“At first we didn’t believe him,” Mu’min told me, “then a second man came who had been in jail with my father. Then we believed him. We tried to find my father in Abu Ghraib. When we went there, the Americans said, ‘we don’t have anybody with that name.’ We went more than twenty times.”

Later that year, when the Americans destroyed Falluja in the effort to rout the anti-occupation resistance, thousands fled to Amriya. Some were former fighters who brought violence with them. Mu’min was washing his car one day when a masked man told him, “Go inside. We are going to attack the army.” Mu’min didn’t believe him, but soon heard the sound of a rocket-propelled grenade being launched and exploding on its target.

One night, more than two years after he disappeared, Mu’min’s father showed up. He was wearing his prison clothes. His hair had turned gray. He had trouble walking. He was thin; his skin was yellow and his lips were blue. In prison he had been in solitary confinement and was tortured with sleep deprivation, dogs, beatings. His ankle had been broken. His arms had been tied above his head, injuring his shoulders. His personality had changed. He would wake up at night screaming.

The next year Mu’min, too, was imprisoned, after he took his father’s gun and chased after some men who were stealing his car. An American patrol arrested him and accused him of being a terrorist. They put him in prison, beat him, and, three months later, released him.

Like many Iraqis, Mu’min and his family fled to Syria in 2006 at the height of the violence. When they returned to Amriya after a few months, al Qaeda men were occupying their house. The family went to live with an uncle nearby. At the time, former anti-occupation fighters, in cooperation with the Americans, were establishing an Awakening group in Amriya to fight al Qaeda.

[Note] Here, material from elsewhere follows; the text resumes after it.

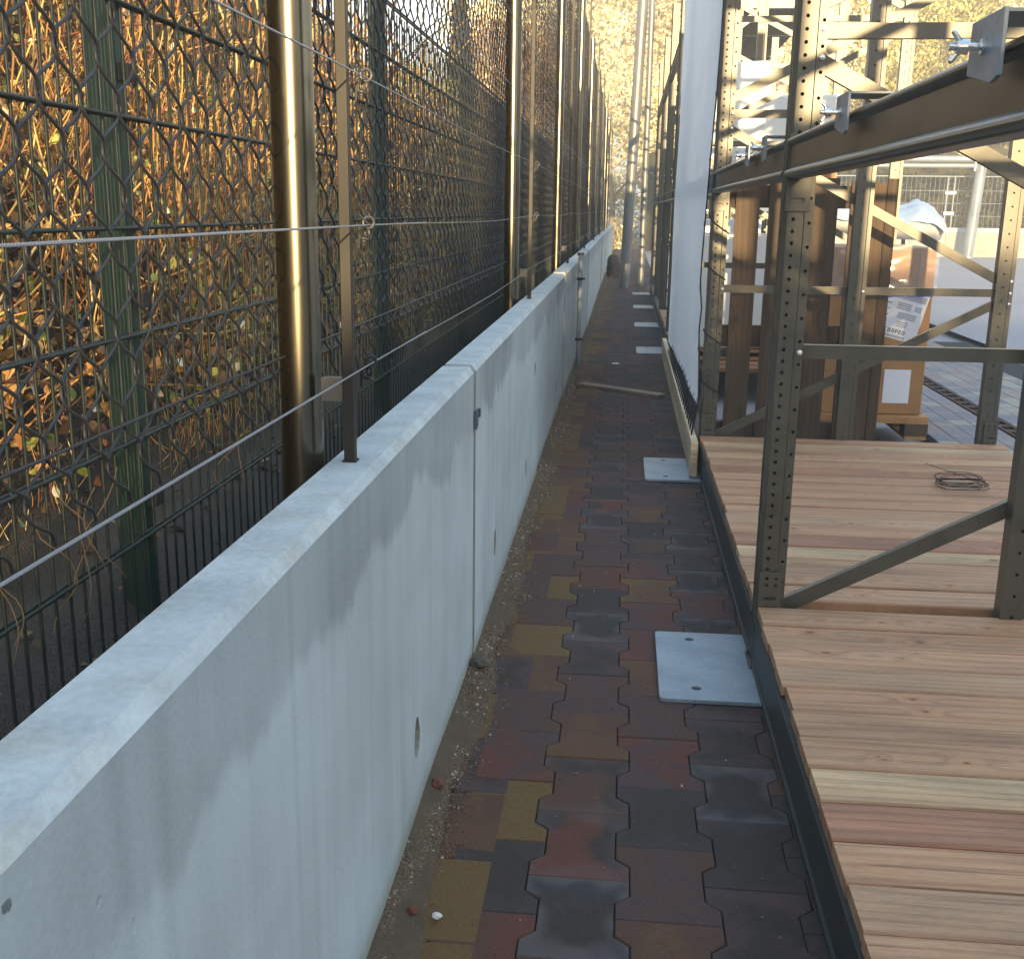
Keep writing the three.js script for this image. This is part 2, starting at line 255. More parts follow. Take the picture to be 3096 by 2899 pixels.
// sand washed up along the foot of the wall, with grit, a few leaves and stones
{
  const pos = [], uv = [], idx = [], nx = 10, nd = 260;
  for (let j = 0; j <= nd; j++) {
    const d = 1.2 + 26 * Math.pow(j / nd, 1.4), wv = 0.058 + 0.030 * noise.noise(d * 2.1, 0.3, 7) + 0.045 * Math.max(0, noise.noise(d * 1.3, 3.3, 2)) + 0.012 * noise.noise(d * 11, 1, 1);
    for (let i = 0; i <= nx; i++) { const t = i / nx, x = -0.432 + wv * 1.25 * t, h = (0.030 + 0.02 * noise.noise(d * 1.7, 9, 3)) * Math.pow(1 - t, 1.3) + 0.004 * noise.noise(x * 60, d * 50, 3) + 0.002 - 0.012 * sst(0.85, 1, t); pos.push(x, h, -d); uv.push(x, d); }
  }
  for (let j = 0; j < nd; j++) for (let i = 0; i < nx; i++) { const a = j * (nx + 1) + i; idx.push(a, a + 1, a + nx + 1, a + 1, a + nx + 2, a + nx + 1); }
  const g = new THREE.BufferGeometry(); g.setAttribute('position', new THREE.Float32BufferAttribute(pos, 3)); g.setAttribute('uv', new THREE.Float32BufferAttribute(uv, 2)); g.setIndex(idx); g.computeVertexNormals();
  const s = structure('sand', g, M.sand); s.userData = { kind: 'stuff', label: 'brown sand washed up along the foot of the concrete wall', category: 'sand' };
  const R = rng(99), n = 42000, im = new THREE.InstancedMesh(new THREE.IcosahedronGeometry(1, 0), std({ color: C(1, 1, 1), roughness: 0.95 }), n), mm = new THREE.Matrix4(), q = new THREE.Quaternion(), e = new THREE.Euler();
  for (let i = 0; i < n; i++) {
    const d = 1.5 + 8.5 * Math.pow(R(), 1.9), r = R(), wl = 0.062 + 0.04 * noise.noise(d * 2.1, 0.3, 7) + 0.07 * Math.max(0, noise.noise(d * 3.1, 5, 2)), x = -0.428 + (r < 0.90 ? Math.pow(R(), 0.9) * wl : r < 0.985 ? wl * (1 + 0.9 * R() * R()) : R() * 0.8), s = (0.0012 + 0.0034 * Math.pow(R(), 4)) * (1 + 0.12 * (d - 1.5));
    const onSand = x < -0.433 + wl, y = onSand ? 0.026 * Math.pow(Math.max(0, 1 - (x + 0.432) / (wl + 0.012)), 1.2) + 0.002 : 0.001;
    mm.compose(new THREE.Vector3(x, y, -d), q.setFromEuler(e.set(R() * 6, R() * 6, R() * 6)), new THREE.Vector3(s * (0.8 + R() * 0.6), s * (0.6 + R() * 0.4), s)); im.setMatrixAt(i, mm);
    const t = R(), k = 0.7 + R() * 0.5; im.setColorAt(i, t < 0.06 ? C(0.42 * k, 0.39 * k, 0.33 * k) : t < 0.25 ? C(0.15 * k, 0.09 * k, 0.05 * k) : C(0.17 * k, 0.118 * k, 0.075 * k));
  }
  im.name = 'grit'; im.userData = { kind: 'stuff', label: 'fine pale and brown grit scattered over sand and paving', category: 'grit' }; scene.add(im);
  // lumps along the wall foot
  const lump = (x, y, d, s, seed, m) => { const gg = new THREE.IcosahedronGeometry(1, 2), p = gg.attributes.position; for (let i = 0; i < p.count; i++) { const k = 1 + 0.35 * noise.noise(p.getX(i) * 1.5 + seed, p.getY(i) * 1.5, p.getZ(i) * 1.5); p.setXYZ(i, p.getX(i) * k * s[0], p.getY(i) * k * s[1], p.getZ(i) * k * s[2]); } gg.computeVertexNormals(); const o = new THREE.Mesh(gg, m); o.position.set(x, y, -d); return o; };
  const stone = std({ map: patchTex, color: C(0.10, 0.085, 0.065), roughness: 0.9 }), redst = std({ map: patchTex, color: C(0.18, 0.06, 0.035), roughness: 0.9 }), white = std({ color: C(0.62, 0.62, 0.58), roughness: 0.9 });
  const items = [['stone', 'dark brown stone in sand by the wall joint', 'stone', -0.400, 0.035, 3.33, [0.028, 0.018, 0.03], 1, stone], ['brick_chip', 'small red brick chip in sand beside the dark paver', 'brick chip', -0.405, 0.03, 2.55, [0.016, 0.011, 0.02], 2, redst],
    ['brick_chip', 'small red brick chip in sand nearest the lower edge of the photo', 'brick chip', -0.375, 0.015, 2.04, [0.011, 0.008, 0.012], 3, redst], ['mortar_crumb', 'white mortar crumb lying on sand beside the ochre paver', 'mortar crumb', -0.325, 0.012, 2.03, [0.010, 0.006, 0.009], 4, white],
    ['paper_scrap', 'tiny white paper scrap alone on far dark paving', 'scrap', -0.05, 0.006, 10.9, [0.035, 0.005, 0.05], 5, white]];
  for (const [n, l, c, x, y, d, s, sd, m] of items) { const o = lump(x, y, d, s, sd, m); o.name = numbered(n); o.userData = { label: l, category: c }; scene.add(o); }
}
// ------------------------------------------------------------------ concrete wall: prefabricated panels with chamfered top
const wall = thing('concrete_wall', 'low pale concrete wall of long panels with chamfered top edge', 'wall', 0, 0, 0);
{
  const pitch = 2.65, joints = []; for (let k = -2; k < 15; k++) if (k !== -1) joints.push(3.412 + k * pitch);
  const slots = [[2.41, 0.165, 0.265, 0.036], [3.99, 0.177, 0.278, 0.036], [5.33, 0.167, 0.258, 0.036], [5.80, 0.575, 0.648, 0.030], [7.9, 0.17, 0.27, 0.036]];
  const off = [0, 0.000, 0.005, -0.002, 0.004, 0.0, 0.006, 0.002, -0.003, 0.004, 0, 0.003, 0, 0, 0, 0], hi = [0, 0, 0.004, -0.004, 0.006, -0.003, 0.004, 0, 0, 0.005, 0, 0, 0.004, 0, 0, 0];
  for (let k = 0; k + 1 < joints.length; k++) {
    const d0 = joints[k] + 0.004, d1 = joints[k + 1] - 0.006, xf = -0.43 + off[k + 1], yt = 0.931 + hi[k + 1], ych = yt - 0.018, xb = -0.522 + off[k + 1];
    const s = new THREE.Shape([[d0, -0.05], [d1, -0.05], [d1, ych], [d0, ych]].map(([a, b]) => new THREE.Vector2(a, b)));
    for (const [d, y0, y1, r] of slots) if (d > d0 && d < d1) {
      const h = new THREE.Path(), n = 14; for (let i = 0; i < n; i++) { const t = i / n * 2 * Math.PI; const px = d + Math.cos(t) * r * (Math.sin(t) > 0 ? 0.85 : 1.05), py = (y0 + y1) / 2 + Math.sin(t) * (y1 - y0) / 2; i ? h.lineTo(px, py) : h.moveTo(px, py); } s.holes.push(h);
    }
    const f = new THREE.ExtrudeGeometry(s, { depth: 0.035, bevelEnabled: false });   // shape in (depth, y), thickness along x
    f.rotateY(Math.PI / 2).translate(xf - 0.035, 0, 0);
    const back = box(xb, xf - 0.0355, -0.05, ych, d0, d1);
    const cap = prof([[xb, ych], [xf, ych], [xf - 0.013, yt], [xb, yt]], d0, d1); { const p = cap.attributes.position, w = cap.attributes.uv; for (let i = 0; i < p.count; i++) w.setXY(i, p.getZ(i), p.getX(i) - p.getY(i) + k * 0.37); }
    const pn_ = part('wall_panel', wall, [f, back], M.wall);
    part('coping', pn_, cap, M.wallTop);
    part('joint_seal', wall, box(xb + 0.004, xf - 0.006, 0, yt - 0.008, joints[k + 1] - 0.0055, joints[k + 1] + 0.0035), M.seal);
  }
  part('lifting_clip', wall, [box(-0.4285, -0.420, 0.745, 0.80, 3.40, 3.445), box(-0.4285, -0.414, 0.775, 0.80, 3.44, 3.455)], std({ color: C(0.10, 0.13, 0.17), roughness: 0.5, metalness: 0.4 }));
}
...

Over the mosque loud speakers, they urged anybody who wanted their home back to join their group. Mu’min and his father both joined. Mu’min was trained and stood guard in the neighborhood every day with an AK-47. Five months later, in 2007, the family got their house back. They found Shiite corpses inside and buried them. Mu’min dropped out of school.

I can’t go back to school after what happened to me, he explained. Now he does odd jobs and hangs out at the café every night, just one of another lost Iraqi generation.